We introduce the term System Posture (SP) to represent metrics that characterize the overall system health. This SP metric can apply to a single system or a system-of-systems that may be geographically dispersed or autonomously managed. We assume the subsystems interact while the system manager has no knowledge or ability to predict the interaction patterns. Therefore, the interactions are treated as unknown or unstructured. This overall system has limited control over the vulnerability management behavior of subsystems, yet is tasked with supporting the maintenance of overall health of the system through monitoring of the SP metric.

While the use of vulnerability scoring and other real-time assessment metrics have been adopted industry-wide, these types of metrics illustrate only current conditions based on steady-state/equilibrium assumptions. These approaches are helpful for near-term reactions to current vulnerabilities, such as immediate patch management practices. However, there is need to use this information to inform strategic and tactical strategies that are able to respond to trends or changes in conditions with recognition that various types of vulnerability conditions may require tailored vulnerability management strategies. We address these shortcomings by developing a data-driven learning and stochastic modeling approach to classify system vulnerabilities. The approach consists of modeling dynamic system vulnerabilities using a hidden state-based approach to understand system posture for overall system health, and identifying system properties that are most important for reinforcement with vulnerability management practices.

To the best of our knowledge, this paper is one of the first to study the dynamic characteristics of cyber-system vulnerabilities, recognizing that the system properties can be adaptive and change rapidly. We also introduce vulnerability metrics while considering both observable and hidden states of such cyber-enabled physical systems. This state-based approach includes model learning, such that it can adapt to changing technologies and conditions. Moreover, we model the “hidden” properties of system vulnerability while acknowledging risks that are considered to be unknown knowns, such that the assessors may not know that they lack some knowledge that potential attackers (or system users) may have.
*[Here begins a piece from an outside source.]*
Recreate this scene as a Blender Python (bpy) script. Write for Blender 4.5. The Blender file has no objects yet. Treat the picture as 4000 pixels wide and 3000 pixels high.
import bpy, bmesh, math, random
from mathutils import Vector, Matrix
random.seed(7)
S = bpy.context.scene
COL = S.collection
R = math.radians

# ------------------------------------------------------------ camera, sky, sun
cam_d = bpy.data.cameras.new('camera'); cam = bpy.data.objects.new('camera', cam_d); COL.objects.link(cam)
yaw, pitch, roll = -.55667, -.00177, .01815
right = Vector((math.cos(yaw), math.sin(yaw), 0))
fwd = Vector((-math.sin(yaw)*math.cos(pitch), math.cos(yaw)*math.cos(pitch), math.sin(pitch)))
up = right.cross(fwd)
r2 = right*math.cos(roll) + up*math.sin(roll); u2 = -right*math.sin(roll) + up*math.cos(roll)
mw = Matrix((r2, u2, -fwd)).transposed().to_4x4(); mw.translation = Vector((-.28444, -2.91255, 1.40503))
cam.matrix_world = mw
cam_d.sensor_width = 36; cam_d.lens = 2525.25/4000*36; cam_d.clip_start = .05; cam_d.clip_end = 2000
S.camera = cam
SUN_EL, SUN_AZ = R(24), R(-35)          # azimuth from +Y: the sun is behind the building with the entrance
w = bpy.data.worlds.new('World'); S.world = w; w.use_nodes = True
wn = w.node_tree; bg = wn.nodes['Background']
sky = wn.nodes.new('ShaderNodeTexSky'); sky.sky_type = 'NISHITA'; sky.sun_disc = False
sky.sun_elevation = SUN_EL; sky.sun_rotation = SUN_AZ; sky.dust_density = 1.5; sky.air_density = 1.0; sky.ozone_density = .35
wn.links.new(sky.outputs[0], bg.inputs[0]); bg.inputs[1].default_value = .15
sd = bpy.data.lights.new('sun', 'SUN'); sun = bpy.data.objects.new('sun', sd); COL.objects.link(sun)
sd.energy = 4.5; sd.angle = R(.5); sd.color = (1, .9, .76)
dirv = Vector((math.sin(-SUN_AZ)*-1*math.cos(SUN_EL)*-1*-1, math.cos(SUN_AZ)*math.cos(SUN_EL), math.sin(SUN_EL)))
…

This is consistent with similar attacker-related contexts, in which the system managers have limited knowledge of attacker intents and exploits. It also addresses previous shortcomings of vulnerability assessments, by acknowledging dynamic system properties that can help address zero-day attacks or persistent system attacks. To the best of our knowledge, while this paper represents one of the first efforts to address dynamic properties of system vulnerabilities, the intent is to serve as a springboard for further research that explores other data-driven and statistically well-grounded machine learning/artificial intelligence methods. These methods can be used for optimal determination of model parameters, key system vulnerabilities necessary for modeling, and how system managers should use this information within decision-making processes.

Section 2 provides background on modeling of cyber-system vulnerability, stochastic modeling of hidden system states, and the relevance of the methods to cyber-enabled physical systems. Section 3 presents our iterative learning and inference methodology. Section 4 applies the methodology to a real dataset cataloging all Common Vulnerability Scoring System (CVSS) vulnerabilities over an 18-year period. Section 5 provides concluding remarks and opportunities for future research.